Sur le coût unitaire brut du Cobra, les Chinois sont encore quelques sous moins chers que le coût automatisé canadien, dit la présidente de T&B Canada, Nathalie Pilon. Mais en éliminant les coûts d'inventaire, logistiques, de transport, d'inspection liés à l'importation, c'est moins cher, plus simple et plus flexible ici, dit-elle. «Et c'est nous qui avons le contrôle sur la qualité de notre produit.»

Dans le coût total, T&B inclut le coût d'opportunité par exemple, d'avoir été en rupture de stock dans les mois suivant la mise en marché du Cobra, il y a trois ans. «Les ventes ont décollé au-delà des prévisions et on s'est retrouvé B/O (back-order) 18 mois après, en février 2007, sans aucune capacité d'ajuster la production, dit Mme Pilon. Quand tu fabriques en Chine, c'est 12 à 16 semaines pour ajuster le flot d'inventaire.»

«Nous, on veut que la production s'adapte à la demande, avec un temps de réponse qui se calcule en jours, pas en mois.»

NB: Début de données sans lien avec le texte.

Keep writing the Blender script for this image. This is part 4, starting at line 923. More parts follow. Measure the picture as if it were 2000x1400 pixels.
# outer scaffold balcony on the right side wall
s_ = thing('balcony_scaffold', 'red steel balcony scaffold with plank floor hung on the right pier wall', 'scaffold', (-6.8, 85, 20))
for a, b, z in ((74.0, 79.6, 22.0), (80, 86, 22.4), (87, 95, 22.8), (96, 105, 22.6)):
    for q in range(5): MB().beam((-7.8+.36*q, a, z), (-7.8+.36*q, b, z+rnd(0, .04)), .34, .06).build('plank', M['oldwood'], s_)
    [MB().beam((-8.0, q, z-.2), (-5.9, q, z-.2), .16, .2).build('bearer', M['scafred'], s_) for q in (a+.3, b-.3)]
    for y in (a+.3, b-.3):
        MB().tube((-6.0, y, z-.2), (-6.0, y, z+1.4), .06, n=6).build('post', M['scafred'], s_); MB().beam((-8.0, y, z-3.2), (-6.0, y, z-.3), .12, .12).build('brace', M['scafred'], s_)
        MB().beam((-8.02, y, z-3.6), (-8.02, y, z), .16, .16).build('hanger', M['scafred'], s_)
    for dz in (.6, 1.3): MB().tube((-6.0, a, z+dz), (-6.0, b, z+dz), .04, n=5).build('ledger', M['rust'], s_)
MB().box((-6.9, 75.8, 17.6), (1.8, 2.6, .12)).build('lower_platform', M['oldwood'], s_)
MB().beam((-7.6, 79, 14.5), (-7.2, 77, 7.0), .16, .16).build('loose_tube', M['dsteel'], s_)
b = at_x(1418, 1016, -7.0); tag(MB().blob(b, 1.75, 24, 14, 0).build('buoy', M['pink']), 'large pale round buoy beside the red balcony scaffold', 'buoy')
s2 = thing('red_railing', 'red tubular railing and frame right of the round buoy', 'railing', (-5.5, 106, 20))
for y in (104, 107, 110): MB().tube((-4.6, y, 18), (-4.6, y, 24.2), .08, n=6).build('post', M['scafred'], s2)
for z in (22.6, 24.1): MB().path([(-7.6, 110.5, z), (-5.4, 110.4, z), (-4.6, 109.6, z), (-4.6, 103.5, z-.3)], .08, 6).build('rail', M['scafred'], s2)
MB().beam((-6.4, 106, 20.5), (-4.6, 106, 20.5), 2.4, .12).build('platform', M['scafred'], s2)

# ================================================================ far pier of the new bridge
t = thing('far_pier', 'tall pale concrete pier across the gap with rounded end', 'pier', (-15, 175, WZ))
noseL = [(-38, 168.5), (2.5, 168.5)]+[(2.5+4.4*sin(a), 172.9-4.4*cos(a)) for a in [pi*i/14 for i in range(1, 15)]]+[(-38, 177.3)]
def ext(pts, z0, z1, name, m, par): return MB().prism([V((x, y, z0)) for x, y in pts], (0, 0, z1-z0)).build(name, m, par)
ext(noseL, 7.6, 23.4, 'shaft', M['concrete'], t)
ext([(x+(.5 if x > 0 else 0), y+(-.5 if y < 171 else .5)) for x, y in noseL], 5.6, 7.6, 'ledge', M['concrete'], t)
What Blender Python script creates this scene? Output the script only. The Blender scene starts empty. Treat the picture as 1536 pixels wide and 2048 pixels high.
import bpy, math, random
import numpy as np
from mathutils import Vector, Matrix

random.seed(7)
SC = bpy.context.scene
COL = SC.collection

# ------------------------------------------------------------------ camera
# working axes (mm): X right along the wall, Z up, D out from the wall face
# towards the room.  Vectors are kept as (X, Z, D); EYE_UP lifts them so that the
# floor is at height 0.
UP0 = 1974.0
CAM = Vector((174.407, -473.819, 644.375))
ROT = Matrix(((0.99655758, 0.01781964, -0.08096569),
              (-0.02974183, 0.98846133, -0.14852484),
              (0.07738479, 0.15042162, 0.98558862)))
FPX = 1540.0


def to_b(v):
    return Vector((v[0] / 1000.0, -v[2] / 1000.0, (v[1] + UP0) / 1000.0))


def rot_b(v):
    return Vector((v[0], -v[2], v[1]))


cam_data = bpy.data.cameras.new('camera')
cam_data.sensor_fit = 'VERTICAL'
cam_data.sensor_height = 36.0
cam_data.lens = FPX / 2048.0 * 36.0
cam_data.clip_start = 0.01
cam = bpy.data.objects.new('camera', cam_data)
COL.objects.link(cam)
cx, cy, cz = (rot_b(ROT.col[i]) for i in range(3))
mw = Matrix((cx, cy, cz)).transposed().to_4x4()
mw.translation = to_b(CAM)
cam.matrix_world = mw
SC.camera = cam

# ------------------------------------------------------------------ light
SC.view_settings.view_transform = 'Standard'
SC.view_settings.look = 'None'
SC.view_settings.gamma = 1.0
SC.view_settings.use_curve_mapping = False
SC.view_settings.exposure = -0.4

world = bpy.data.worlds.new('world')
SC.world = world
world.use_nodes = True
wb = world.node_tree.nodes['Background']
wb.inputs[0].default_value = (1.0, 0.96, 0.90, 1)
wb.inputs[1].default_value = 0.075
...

La nouvelle chaîne de fabrication, qui sera installée d'ici Noël chez T&B à Saint-Jean-sur-Richelieu, aura coûté environ 1 million de dollars. Elle aura un impact minime sur l'effectif - deux techniciens de plus - mais, «comme chaque amélioration de la productivité, elle protège les emplois existants», dit la présidente Nathalie Pilon.

Le projet Cobra n'implique pas de robots, mais deux machines dédiées à haute cadence. T&B a aussi robotisé deux lignes de fabrication d'autres produits à son usine de Saint-Jean, ce qui lui a coûté un autre million. Et il y a aura au moins deux autres lignes de fabrication robotisées, dont un projet majeur de 4 millions de dollars, impliquant 11 robots. Ces deux nouvelles chaînes robotisées doivent entrer en fonction d'ici la fin de 2009.

«Dans les prochaines trois années, je devrais voir rentrer 10 robots par année», dit Michel Pinet, selon qui aucune autre usine de T&B n'est aussi robotisée.

Couper l'acier et les coûts

Un million n'est pas de la menue monnaie, mais on est loin des projets pharaoniques de 100 millions dollars que seules les grandes multinationales automobiles et électroniques pouvaient se payer il y a quelques années à peine. On parle d'investissements à la portée des PME, dit Michel Pinet, directeur de l'usine de Saint-Jean-sur-Richelieu.

«Le robot lui-même n'est pas cher, 15 000$ US; c'est un modèle Fanuc (un roboticien japonais) tout ce qu'il y a de plus standard. Ce qui est plus cher, c'est son "intégration", la programmation informatique et l'adaptation de ce robot dans notre chaîne de production», explique M. Pinet.

La robotisation est aussi une solution à la pénurie de main-d'oeuvre spécialisée. «Nous avons deux usines où on a besoin de soudeurs, à Iberville et à Edmonton, dit le vice-président Alain Quintal. Ici, on parvient encore, en cherchant, à trouver des soudeurs. En Alberta, oubliez ça. Alors, on va installer deux robots-soudeurs à notre usine d'Iberville. Dès qu'on va avoir rodé le système ici, on va le copier dans notre usine d'Edmonton, qui fait le même produit pour l'Ouest.»

L'ingénieur Michel Pinet, patron de l'usine de Saint-Jean-sur-Richelieu, a monté le plan d'affaires du projet Cobra avant la crise financière, alors que le dollar canadien était presque au pair avec la devise américaine. «Le projet était rentable avec un dollar à 95 cents. Il l'est encore plus aujourd'hui. À part l'acier, qu'on paie en dollars US, tous les coûts relatifs ont baissé avec le dollar canadien, l'infrastructure, nos salaires, le coût des intégrateurs, etc. Avec le dollar au niveau actuel, ça marche encore mieux.»